Le confinement s’est réveillé
Par Harry Koumrouyan, auteur de deux romans, «Un si dangereux silence» et «L’impératrice des Indes».
Il dormait dans le dictionnaire, un peu oublié. Voilà que le confinement s’est réveillé en sursaut et, sorti de sa torpeur, a décidé que son heure était venue. Il a balayé large: au vestiaire les footeux, à la niche les vedettes de Cannes, dans les hangars les avions du monde entier. Il a fait fort, creusant des fossés entre ceux qui triment jour et nuit: les infirmières, les caissières, les nettoyeuses et ceux qui bossent de loin, chez eux, avec leurs mômes qui hurlent pendant la conférence téléphonique. Il a séparé ceux qui ont (des appartements confortables, des résidences secondaires, des livres, des films, des jouets, des comptes bien dotés) et ceux qui n’ont pas. Il a séparé les jeunes qui croient ne rien risquer et ceux à qui on martèle de rester-chez-eux-sinon-attention…

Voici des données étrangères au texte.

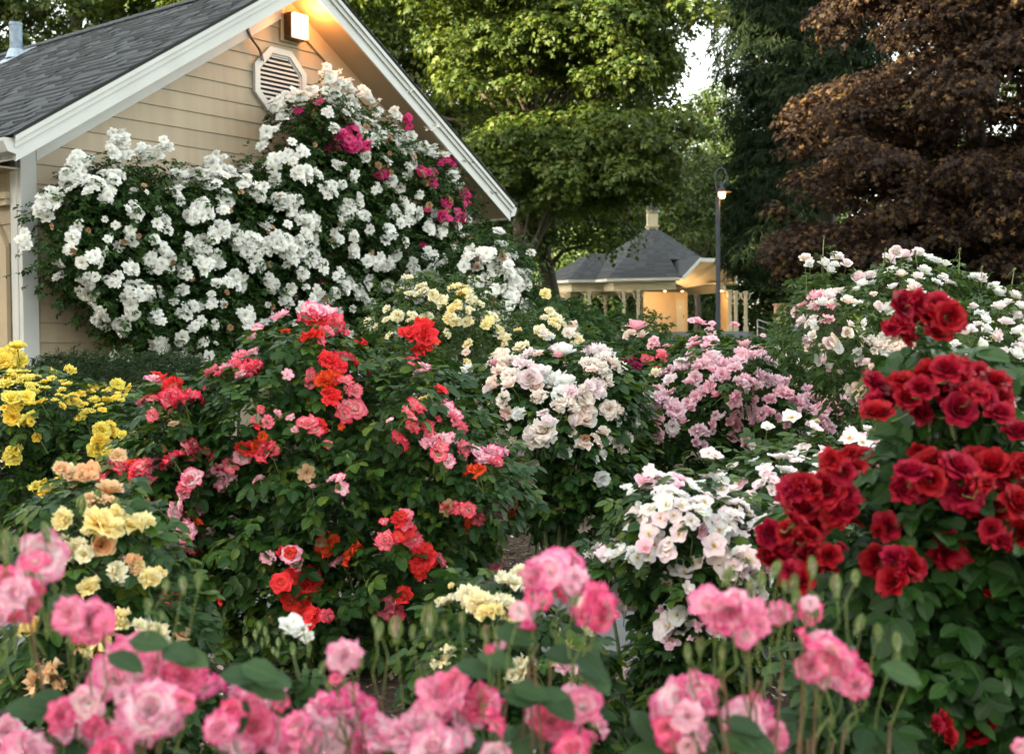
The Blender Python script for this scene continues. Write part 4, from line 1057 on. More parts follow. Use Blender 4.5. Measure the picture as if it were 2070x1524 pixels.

Curieuse expérience pour ceux qui ne travaillent pas: je me lève, un café, un journal, un message électronique et si je n’y prends garde, la journée file comme une pelote de laine qui se dévide et aboutit, défaite, sur le plancher quand la nuit tombe. Mauvaise, cette absence de repères, de rendez-vous, de routine. Donc le lendemain, j’essaie un autre scénario : je me lève, salle de bains, vêtements propres, listes de choses à faire, de gens à appeler, de tiroirs à ranger. J’ai construit un petit échafaudage, certes dérisoire, mais qui donne des virgules au temps, des espaces à franchir (même si je ne parviens pas à repousser les murs ni à sortir de chez moi).